• CHALLENGE
Exactly the lines from the one that contains "Write part 3" to the one that contains "-0.05, 0.0).build('patio_floor', PATIO))", both lines included, should be copied, and no others.

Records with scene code
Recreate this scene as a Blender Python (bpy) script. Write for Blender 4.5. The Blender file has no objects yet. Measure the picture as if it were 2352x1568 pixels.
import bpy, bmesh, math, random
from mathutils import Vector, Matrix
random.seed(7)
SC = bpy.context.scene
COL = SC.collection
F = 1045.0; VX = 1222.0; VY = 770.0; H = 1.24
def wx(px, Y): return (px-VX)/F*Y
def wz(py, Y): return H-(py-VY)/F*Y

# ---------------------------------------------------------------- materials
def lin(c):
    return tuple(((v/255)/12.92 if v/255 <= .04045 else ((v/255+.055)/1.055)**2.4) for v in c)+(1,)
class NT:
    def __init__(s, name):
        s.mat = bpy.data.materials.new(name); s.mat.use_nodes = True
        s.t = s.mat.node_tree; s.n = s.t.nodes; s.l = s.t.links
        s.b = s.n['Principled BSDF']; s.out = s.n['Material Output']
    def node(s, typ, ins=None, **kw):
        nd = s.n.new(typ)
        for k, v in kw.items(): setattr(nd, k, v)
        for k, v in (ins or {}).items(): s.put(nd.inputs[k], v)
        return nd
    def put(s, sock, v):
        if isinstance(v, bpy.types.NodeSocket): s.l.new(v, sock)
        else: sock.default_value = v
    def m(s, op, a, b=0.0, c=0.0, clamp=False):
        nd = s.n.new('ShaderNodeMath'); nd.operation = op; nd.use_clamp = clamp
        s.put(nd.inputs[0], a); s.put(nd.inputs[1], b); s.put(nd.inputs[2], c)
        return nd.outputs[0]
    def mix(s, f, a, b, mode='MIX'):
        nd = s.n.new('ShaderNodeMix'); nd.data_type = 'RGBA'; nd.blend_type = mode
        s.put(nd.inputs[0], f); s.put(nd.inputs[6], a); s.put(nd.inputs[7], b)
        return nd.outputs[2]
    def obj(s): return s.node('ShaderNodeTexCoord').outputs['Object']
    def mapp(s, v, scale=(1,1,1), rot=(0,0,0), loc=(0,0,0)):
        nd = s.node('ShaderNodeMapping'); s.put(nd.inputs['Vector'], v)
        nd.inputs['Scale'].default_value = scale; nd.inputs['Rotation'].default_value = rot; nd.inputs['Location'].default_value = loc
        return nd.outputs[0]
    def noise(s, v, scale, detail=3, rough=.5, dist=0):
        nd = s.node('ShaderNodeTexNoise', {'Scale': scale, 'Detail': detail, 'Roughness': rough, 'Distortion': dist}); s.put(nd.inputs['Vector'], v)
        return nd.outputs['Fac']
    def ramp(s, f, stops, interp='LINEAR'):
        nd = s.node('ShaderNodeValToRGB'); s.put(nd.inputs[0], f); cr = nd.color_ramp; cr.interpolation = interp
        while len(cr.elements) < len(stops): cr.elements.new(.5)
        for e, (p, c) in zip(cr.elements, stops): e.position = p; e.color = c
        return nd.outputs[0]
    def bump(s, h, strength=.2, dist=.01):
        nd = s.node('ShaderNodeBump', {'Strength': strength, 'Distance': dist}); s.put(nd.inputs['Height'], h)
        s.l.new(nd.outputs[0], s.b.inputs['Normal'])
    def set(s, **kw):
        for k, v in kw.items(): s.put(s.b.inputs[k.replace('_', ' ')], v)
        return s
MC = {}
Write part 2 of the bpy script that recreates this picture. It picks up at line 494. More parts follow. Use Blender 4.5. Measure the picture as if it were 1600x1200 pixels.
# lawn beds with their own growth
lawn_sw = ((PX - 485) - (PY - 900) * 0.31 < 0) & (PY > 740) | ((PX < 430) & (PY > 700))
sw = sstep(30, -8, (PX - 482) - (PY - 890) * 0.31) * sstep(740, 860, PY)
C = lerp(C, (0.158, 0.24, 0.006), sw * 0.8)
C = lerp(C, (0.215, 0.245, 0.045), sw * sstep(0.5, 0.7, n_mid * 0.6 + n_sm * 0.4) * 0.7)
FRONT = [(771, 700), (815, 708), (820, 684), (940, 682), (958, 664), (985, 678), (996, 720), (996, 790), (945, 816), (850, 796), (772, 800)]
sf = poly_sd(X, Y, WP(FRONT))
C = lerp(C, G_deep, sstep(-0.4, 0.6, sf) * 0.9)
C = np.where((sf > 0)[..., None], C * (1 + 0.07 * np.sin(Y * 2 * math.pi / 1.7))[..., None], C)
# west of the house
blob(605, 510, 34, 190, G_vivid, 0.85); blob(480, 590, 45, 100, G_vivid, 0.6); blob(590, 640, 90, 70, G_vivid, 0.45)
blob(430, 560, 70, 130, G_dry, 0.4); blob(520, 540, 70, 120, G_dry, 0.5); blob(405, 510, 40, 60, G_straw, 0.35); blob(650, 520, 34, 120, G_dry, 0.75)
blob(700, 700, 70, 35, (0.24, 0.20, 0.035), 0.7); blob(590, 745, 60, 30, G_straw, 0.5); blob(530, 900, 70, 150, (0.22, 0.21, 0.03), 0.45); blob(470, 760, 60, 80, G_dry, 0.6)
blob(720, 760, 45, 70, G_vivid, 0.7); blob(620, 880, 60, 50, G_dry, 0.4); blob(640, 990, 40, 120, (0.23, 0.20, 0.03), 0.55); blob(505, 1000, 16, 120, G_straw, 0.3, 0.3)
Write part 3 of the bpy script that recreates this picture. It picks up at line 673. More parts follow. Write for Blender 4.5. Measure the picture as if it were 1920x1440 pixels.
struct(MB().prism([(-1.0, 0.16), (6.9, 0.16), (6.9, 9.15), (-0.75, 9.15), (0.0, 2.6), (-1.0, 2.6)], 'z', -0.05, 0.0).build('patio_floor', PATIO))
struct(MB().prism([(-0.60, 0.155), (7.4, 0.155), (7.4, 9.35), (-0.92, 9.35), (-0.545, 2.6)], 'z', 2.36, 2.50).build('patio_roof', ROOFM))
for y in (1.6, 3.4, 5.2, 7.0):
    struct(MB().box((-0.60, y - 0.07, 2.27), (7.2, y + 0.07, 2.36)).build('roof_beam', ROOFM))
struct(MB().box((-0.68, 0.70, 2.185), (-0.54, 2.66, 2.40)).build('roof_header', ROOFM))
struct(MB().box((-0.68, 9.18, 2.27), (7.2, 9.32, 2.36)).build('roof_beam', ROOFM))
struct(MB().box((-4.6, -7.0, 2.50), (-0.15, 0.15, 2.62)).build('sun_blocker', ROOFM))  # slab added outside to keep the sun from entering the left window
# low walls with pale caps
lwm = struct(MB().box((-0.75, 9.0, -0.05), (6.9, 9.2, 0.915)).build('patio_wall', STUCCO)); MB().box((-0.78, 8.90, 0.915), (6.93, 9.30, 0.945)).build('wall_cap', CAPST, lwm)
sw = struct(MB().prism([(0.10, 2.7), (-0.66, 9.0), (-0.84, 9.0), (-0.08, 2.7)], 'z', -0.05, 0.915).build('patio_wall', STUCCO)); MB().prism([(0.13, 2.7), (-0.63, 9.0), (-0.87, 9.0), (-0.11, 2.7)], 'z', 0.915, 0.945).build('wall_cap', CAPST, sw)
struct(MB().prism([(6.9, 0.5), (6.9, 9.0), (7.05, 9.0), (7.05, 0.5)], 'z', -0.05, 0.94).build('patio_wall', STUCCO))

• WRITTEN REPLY
Write part 3 of the bpy script that recreates this picture. It picks up at line 673. More parts follow. Write for Blender 4.5. Measure the picture as if it were 1920x1440 pixels.
struct(MB().prism([(-1.0, 0.16), (6.9, 0.16), (6.9, 9.15), (-0.75, 9.15), (0.0, 2.6), (-1.0, 2.6)], 'z', -0.05, 0.0).build('patio_floor', PATIO))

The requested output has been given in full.